Het Nederlands kent zogenaamde korte en lange klinkers: de korte [a] in ‘rat’ naast de lange [aa] in ‘vaas’; de korte [o] in ‘klop’ naast de lange [oo] in ‘hoog’. Onderzoek heeft overigens uitgewezen dat de feitelijke uitspraak van lange en korte klinkers ongeveer even lang duurt, dus de termen kort en lang zijn niet helemaal juist, maar daar gaat het nu niet om; korte en lange klinkers zijn in de Nederlandse grammatica goed ingeburgerd.

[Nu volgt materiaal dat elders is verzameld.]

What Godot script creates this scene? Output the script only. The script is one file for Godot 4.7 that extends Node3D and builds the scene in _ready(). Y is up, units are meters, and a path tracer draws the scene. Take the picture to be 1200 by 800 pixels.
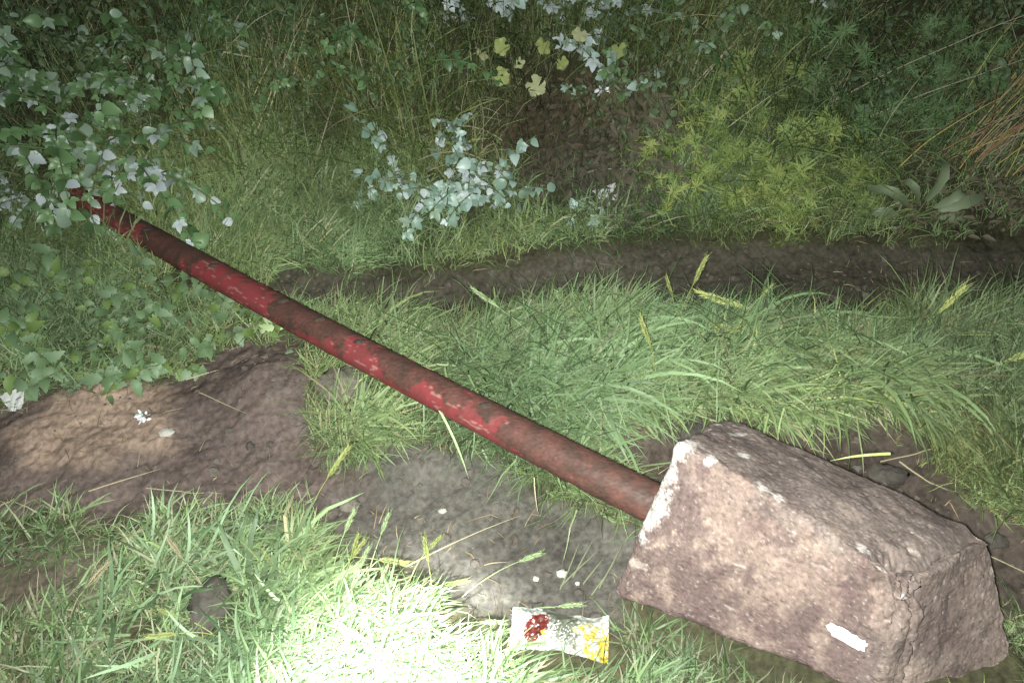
extends Node3D

var rng := RandomNumberGenerator.new()
var fn := FastNoiseLite.new()      # coarse
var ff := FastNoiseLite.new()      # fine
var fg := FastNoiseLite.new()      # grain
var M := {}
var polys := {}

const POLE_A := Vector3(0.267, 0.2, -0.953)
const POLE_B := Vector3(-1.86, 0.046, -2.572)
const POLE_R := 0.043
const FLASH := Vector3(-0.022, 1.492, 0.0)
const TORCH := Vector3(-0.30, 0.90, -0.06)
const TORCH_AT := Vector3(-0.24, 0.03, -0.52)

# ---------------------------------------------------------------- scene objects
func tag(o: Node, label: String, category: String, group := "", kind := "") -> Node:
	if label != "": o.set_meta("label", label)
	if category != "": o.set_meta("category", category)
	if group != "": o.set_meta("group", group)
	if kind != "": o.set_meta("kind", kind)
	return o

func base(called: String, at: Vector3, label: String, category: String, group := "") -> Node3D:
	var o := Node3D.new()
	o.name = fresh(called, self)
	add_child(o, true)
	o.position = at
	tag(o, label, category, group)
	return o

func fresh(called: String, parent: Node) -> String:
	if not parent.has_node(NodePath(called)): return called
	var k := 1
	var key := "_c_" + called
	if parent.has_meta(key): k = parent.get_meta(key)
	while parent.has_node(NodePath("%s_%03d" % [called, k])): k += 1
	parent.set_meta(key, k + 1)
	return "%s_%03d" % [called, k]

func put(called: String, mesh: Mesh, m: Material, parent: Node, xf := Transform3D()) -> MeshInstance3D:
	var o := MeshInstance3D.new()
	o.mesh = mesh
	o.material_override = m
	o.transform = xf
	o.name = fresh(called, parent)
	parent.add_child(o, true)
	return o

func mat(c: Color, rough := 0.7, back := 0.0, spec := 0.4) -> StandardMaterial3D:   # c linear
	var m := StandardMaterial3D.new()
	m.albedo_color = c.linear_to_srgb()
	m.roughness = rough
	m.metallic_specular = spec
	m.cull_mode = BaseMaterial3D.CULL_DISABLED
	if back > 0.0:
		m.backlight_enabled = true
		m.backlight = Color(back, back, back * 0.6)
	return m

func vmat(rough := 0.8, back := 0.0, spec := 0.35) -> StandardMaterial3D:
	var m := mat(Color(1, 1, 1), rough, back, spec)
	m.vertex_color_use_as_albedo = true
	return m

# ---------------------------------------------------------------- land
func bank(x: float, z: float) -> float:
	var d := -z - 2.3 - 0.07 * sin(x * 2.1 + 0.6) - 0.04 * sin(x * 5.3)
	if d <= 0.0: return 0.0
	var s := 0.5 * d * d / (d + 0.06)
	return s if s < 1.2 else 1.2 + 0.25 * (1.0 - exp(-(s - 1.2) * 0.6))

func sd(poly: PackedVector2Array, p: Vector2) -> float:   # positive inside
	var best := 1e9
	var n := poly.size()
	for i in n:
		var q := Geometry2D.get_closest_point_to_segment(p, poly[i], poly[(i + 1) % n])
		best = minf(best, q.distance_squared_to(p))
	var d := sqrt(best)
	return d if Geometry2D.is_point_in_polygon(p, poly) else -d

func near(name: String, x: float, z: float) -> float:     # noisy signed distance, positive inside
	var e: Dictionary = polys[name]
	var bx: Rect2 = e.box
	if not bx.has_point(Vector2(x, z)): return -1.0
	return sd(e.p, Vector2(x, z)) + 0.035 * fn.get_noise_2d(x * 60.0, z * 60.0) + 0.03 * ff.get_noise_2d(x * 100.0, z * 100.0)

func poly(name: String, pts: Array) -> void:
	var pa := PackedVector2Array(pts)
	var b := Rect2(pa[0], Vector2.ZERO)
	for p in pa: b = b.expand(p)
	polys[name] = {"p": pa, "box": b.grow(0.16)}

func bare(x: float, z: float) -> float:                   # signed distance into any bare earth
	return maxf(maxf(near("soil", x, z), near("path", x, z)), maxf(near("hole", x, z), near("blotch", x, z) - 0.075))

func height(x: float, z: float) -> float:
	var h := bank(x, z)
	h += 0.03 * fn.get_noise_2d(x * 14.0, z * 14.0) * clampf(1.5 - absf(z + 1.5) * 0.1, 0.3, 1.0)
	if absf(x) < 3.0 and z > -3.0:
		var p := near("path", x, z)
		if p > -0.1: h -= 0.045 * smoothstep(-0.1, 0.12, p)
		var s := near("soil", x, z)
		if s > -0.08:
			var k := smoothstep(-0.08, 0.06, s)
			h -= 0.02 * k
			h += k * (0.012 * ff.get_noise_2d(x * 90.0, z * 90.0) + 0.012 * fn.get_noise_2d(x * 110.0, z * 110.0))
		var t := near("tan", x, z)
		if t > -0.05:
			var kt := smoothstep(-0.05, 0.03, t)
			h += kt * (0.012 + 0.0022 * sin(z * 150.0 + 5.0 * fn.get_noise_2d(x * 12.0, z * 30.0)) - 0.005 * ff.get_noise_2d(x * 40.0, z * 140.0))
		var o := near("hole", x, z)
		if o > -0.06:
			var ko := smoothstep(-0.06, 0.1, o)
			h -= 0.05 * ko
			h += ko * (0.022 * fn.get_noise_2d(x * 70.0, z * 70.0) + 0.014 * ff.get_noise_2d(x * 80.0, z * 80.0))
		# the thrown-up heap beside the scraped clay, and the smaller one below the pole
		var a := Vector2((x + 0.70) / 0.23, (z + 1.48) / 0.2).length()
		h += 0.06 * exp(-a * a * 1.4) * (1.0 + 0.4 * ff.get_noise_2d(x * 60.0, z * 60.0))
		var c := Vector2((x + 0.20) / 0.15, (z + 1.2) / 0.08).length()
		h += 0.022 * exp(-c * c * 1.4) * (1.0 + 0.5 * ff.get_noise_2d(x * 70.0, z * 70.0))
		h += 0.004 * fg.get_noise_2d(x * 80.0, z * 80.0) + 0.010 * ff.get_noise_2d(x * 420.0, z * 420.0)
	return h

func soil_color(x: float, z: float) -> Color:
	var c := Color(0.06, 0.056, 0.034)
	var g := ff.get_noise_2d(x * 50.0, z * 50.0)
	if absf(x) < 3.0 and z > -3.0:
		c = c.lerp(Color(0.105, 0.085, 0.066), smoothstep(-0.05, 0.03, near("blotch", x, z)))
		c = c.lerp(Color(0.085, 0.075, 0.058), smoothstep(-0.06, 0.03, near("path", x, z)))
		var s := smoothstep(-0.05, 0.02, near("soil", x, z))
		var brown := Color(0.125, 0.094, 0.086).lerp(Color(0.108, 0.098, 0.087), smoothstep(-0.62, -0.35, x + 0.2 * g))
		c = c.lerp(brown, s)
		c = c.lerp(Color(0.085, 0.066, 0.056), smoothstep(-0.06, 0.02, near("hole", x, z)))
		c = c.lerp(Color(0.27, 0.195, 0.155), smoothstep(-0.03, 0.04, near("tan", x, z) + 0.04 * ff.get_noise_2d(x * 25.0, z * 120.0)))
	g += 0.7 * ff.get_noise_2d(x * 420.0 + 31.0, z * 420.0)
	var k := 1.0 + 0.3 * g + 0.3 * fn.get_noise_2d(x * 35.0 + 90.0, z * 35.0) + 0.25 * fg.get_noise_2d(x * 130.0, z * 130.0)
	return Color(c.r * k, c.g * k, c.b * k)

func axis(fine0: float, fine1: float, step: float, lo: float, hi: float) -> PackedFloat32Array:
	var a := PackedFloat32Array()
	var d := step
	var p := fine0
	var left := []
	while p > lo:
		d *= 1.25
		p -= d
		left.push_front(p)
	for q in left: a.append(q)
	p = fine0
	while p <= fine1:
		a.append(p)
		p += step
	d = step
	while p < hi:
		a.append(p)
		d *= 1.25
		p += d
	a.append(p)
	return a

func build_ground() -> void:
	var xs := axis(-2.1, 2.1, 0.0125, -60.0, 60.0)
	var zs := axis(-2.5, -0.45, 0.0125, -60.0, 30.0)
	var st := SurfaceTool.new()
	st.begin(Mesh.PRIMITIVE_TRIANGLES)
	for z in zs:
		for x in xs:
			st.set_color(soil_color(x, z))
			st.add_vertex(Vector3(x, height(x, z), z))
	var w := xs.size()
	for j in zs.size() - 1:
		for i in w - 1:
			var a := j * w + i
			st.add_index(a); st.add_index(a + 1); st.add_index(a + w)
			st.add_index(a + 1); st.add_index(a + w + 1); st.add_index(a + w)
	st.generate_normals()
	var g := put("ground", st.commit(), M.soil, self)
	tag(g, "bare earth and trodden soil lying under all the grass", "ground", "", "structure")

# ---------------------------------------------------------------- shapes
func tube(pts: Array, r0: float, r1: float, sides := 6, st: SurfaceTool = null) -> Mesh:
	var own := st == null
	if own:
		st = SurfaceTool.new()
		st.begin(Mesh.PRIMITIVE_TRIANGLES)
	var n := pts.size()
	var rings := []
	var u := Vector3.RIGHT
	for i in n:
		var d: Vector3 = (pts[mini(i + 1, n - 1)] - pts[maxi(i - 1, 0)]).normalized()
		if i == 0: u = d.cross(Vector3.UP if absf(d.y) < 0.9 else Vector3.RIGHT).normalized()
		u = (u - d * u.dot(d)).normalized()
		var v := d.cross(u)
		var r := lerpf(r0, r1, float(i) / (n - 1))
		var ring := []
		for k in sides:
			var a := TAU * k / sides
			ring.append([pts[i] + (u * cos(a) + v * sin(a)) * r, u * cos(a) + v * sin(a)])
		rings.append(ring)
	for i in n - 1:
		for k in sides:
			var l := (k + 1) % sides
			for e in [rings[i][k], rings[i + 1][k], rings[i][l], rings[i][l], rings[i + 1][k], rings[i + 1][l]]:
				st.set_normal(e[1])
				st.add_vertex(e[0])
	return st.commit() if own else null

func arc(a: Vector3, dir: Vector3, length: float, droop: float, wob: float, n := 10) -> Array:
	var pts := [a]
	var p := a
	var d := dir.normalized()
	for i in n:
		d = (d + Vector3(rng.randfn() * wob, -droop / n + rng.randfn() * wob * 0.5, rng.randfn() * wob)).normalized()
		p += d * (length / n)
		pts.append(p)
	return pts

# a leaf along +x, width along z, face up +y
func leaf_into(st: SurfaceTool, xf: Transform3D, l: float, w: float, fold: float, curl: float, teeth := 0.12, n := 7, peak := 0.42) -> void:
	var rows := []
	for i in n + 1:
		var t := float(i) / n
		var b := pow(sin(PI * pow(t, log(0.5) / log(peak))), 0.8) * 0.5 * w
		if i > 0 and i < n: b *= 1.0 + (teeth if i % 2 == 0 else -teeth)
		var y := -curl * t * t * l
		rows.append([Vector3(t * l, y + b * fold, -b), Vector3(t * l, y, 0), Vector3(t * l, y + b * fold, b)])
	for i in n:
		for k in 2:
			for e in [rows[i][k], rows[i + 1][k], rows[i][k + 1], rows[i][k + 1], rows[i + 1][k], rows[i + 1][k + 1]]:
				st.add_vertex(xf * e)

func finish(st: SurfaceTool) -> Mesh:
	st.generate_normals()
	return st.commit()

func start() -> SurfaceTool:
	var st := SurfaceTool.new()
	st.begin(Mesh.PRIMITIVE_TRIANGLES)
	return st

func turned(yaw: float, pitch := 0.0, roll := 0.0, at := Vector3.ZERO) -> Transform3D:
	return Transform3D(Basis(Vector3.UP, yaw) * Basis(Vector3.BACK, pitch) * Basis(Vector3.RIGHT, roll), at)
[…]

Net als de a en de o kent ook de i een lange en een korte versie, alleen wordt de i daarin niet verdubbeld, wat wel gebeurt bij de a, e, o en de u. Er verschijnt een e achter de i in de lange versie: [ie].

We schrijven een korte [i] in woorden als ‘vis’, ‘ding’, ‘dik’ of ‘bil’, en een lange [ie] in woorden als ‘fiets’, ‘dier’, ‘liep’ en ‘riem’. Er zijn wel woorden met een lange [ie] die we met een korte i schrijven, zoals ‘prima’, ‘visum’, ‘bidet’ en ‘piste’, maar dat zijn allemaal leenwoorden; geen enkel weldenkend schrijver van het Nederlands vergist zich ooit door ‘priema’ of ‘viesum’ te schrijven. Er zijn ook lange i’s te vinden in woorden als ‘kabinet’, ‘piraat’, ‘architect’ of ‘limoen’ die toch met een enkele i worden geschreven. Wat bij die woorden opvalt, is dat de klemtoon niet op de [ie] valt. Kortom, bij leenwoorden en bij woorden waarbij de klemtoon niet op de lettergreep met een i valt, schrijf je een lange [ie] als i.

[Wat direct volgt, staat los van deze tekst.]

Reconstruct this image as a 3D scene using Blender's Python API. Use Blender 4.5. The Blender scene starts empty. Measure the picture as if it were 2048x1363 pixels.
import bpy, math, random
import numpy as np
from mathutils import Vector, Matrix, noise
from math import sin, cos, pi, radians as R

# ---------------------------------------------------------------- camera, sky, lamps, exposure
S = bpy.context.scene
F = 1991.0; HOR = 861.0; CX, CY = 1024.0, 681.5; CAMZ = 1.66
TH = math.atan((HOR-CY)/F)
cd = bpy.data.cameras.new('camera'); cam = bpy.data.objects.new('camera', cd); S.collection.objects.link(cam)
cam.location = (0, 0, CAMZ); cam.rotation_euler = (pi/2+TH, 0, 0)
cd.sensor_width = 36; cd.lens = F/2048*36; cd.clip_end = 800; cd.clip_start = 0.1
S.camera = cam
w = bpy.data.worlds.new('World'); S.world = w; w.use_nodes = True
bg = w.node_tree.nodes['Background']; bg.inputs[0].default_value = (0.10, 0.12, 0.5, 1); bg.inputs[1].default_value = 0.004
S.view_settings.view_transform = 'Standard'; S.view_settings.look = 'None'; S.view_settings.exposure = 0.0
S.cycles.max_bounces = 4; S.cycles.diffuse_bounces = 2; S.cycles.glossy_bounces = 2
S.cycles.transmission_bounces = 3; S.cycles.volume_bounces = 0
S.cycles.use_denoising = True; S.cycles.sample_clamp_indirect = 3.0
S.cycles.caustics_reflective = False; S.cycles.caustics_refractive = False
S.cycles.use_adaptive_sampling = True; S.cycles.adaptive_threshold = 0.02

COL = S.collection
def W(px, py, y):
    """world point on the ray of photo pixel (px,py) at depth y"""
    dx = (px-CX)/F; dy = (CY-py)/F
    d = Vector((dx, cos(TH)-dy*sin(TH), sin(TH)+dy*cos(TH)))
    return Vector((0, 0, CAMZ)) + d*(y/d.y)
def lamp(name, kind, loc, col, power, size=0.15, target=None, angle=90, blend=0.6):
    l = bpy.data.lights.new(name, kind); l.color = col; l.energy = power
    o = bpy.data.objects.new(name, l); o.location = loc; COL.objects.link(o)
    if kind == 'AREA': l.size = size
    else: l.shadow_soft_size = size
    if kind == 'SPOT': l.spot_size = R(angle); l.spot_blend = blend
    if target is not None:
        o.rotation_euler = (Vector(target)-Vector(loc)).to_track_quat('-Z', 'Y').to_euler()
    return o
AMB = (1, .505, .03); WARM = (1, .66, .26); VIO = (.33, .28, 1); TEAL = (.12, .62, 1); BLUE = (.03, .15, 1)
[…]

Dan is er nog een ander dilemma. Hoewel De Vries niet de meest voorkomende achternaam is, zijn er ruim 70.000 Nederlanders met die familienaam en dat leidt onherroepelijk tot associaties. De verleiding is kennelijk groot om bij de familienaam Vrisekoop te denken aan de familienaam De Vries en dan automatisch mijn familienaam te schrijven als Vriesekoop. Wat ook niet echt meewerkt is dat dat tevens de naam is van enige bekende Nederlander met die naam: Bettine Vriesekoop, Europees kampioene tafeltennissen in 1982 en 1992. Overigens is Bettine geboren in Hazerswoude-Rijndijk, gemeente Alphen.

Als ik mijn achternaam moet spellen, probeer ik de schrijver een beetje te helpen, maar de e verderop in mijn achternaam maakt het lastig om te zeggen ‘Vrisekoop, zonder e’. Daarom zeg ik liever ‘met een i zonder e’, maar dat leidt meestal tot meer verwarring. Ik kan wel zeggen ‘met een korte i’, maar ook dat leidt tot niks.

Achternamen volgen zelden spellingregels. Ik zal ermee moeten leven dat iedereen die mijn achternaam voor het eerst hoort, hem verkeerd zal spellen. Om nog maar te zwijgen van de [s] in mijn achternaam. Er zijn onverlaten die menen een [z] te horen in Vrisekoop. Nog ergerlijker zijn spellers die mij gaan verbeteren: ‘O, u bedoelt Vrissekoop?’ met een korte [i]. Neehee, ik heet Vrisekoop: Vri-se-koop.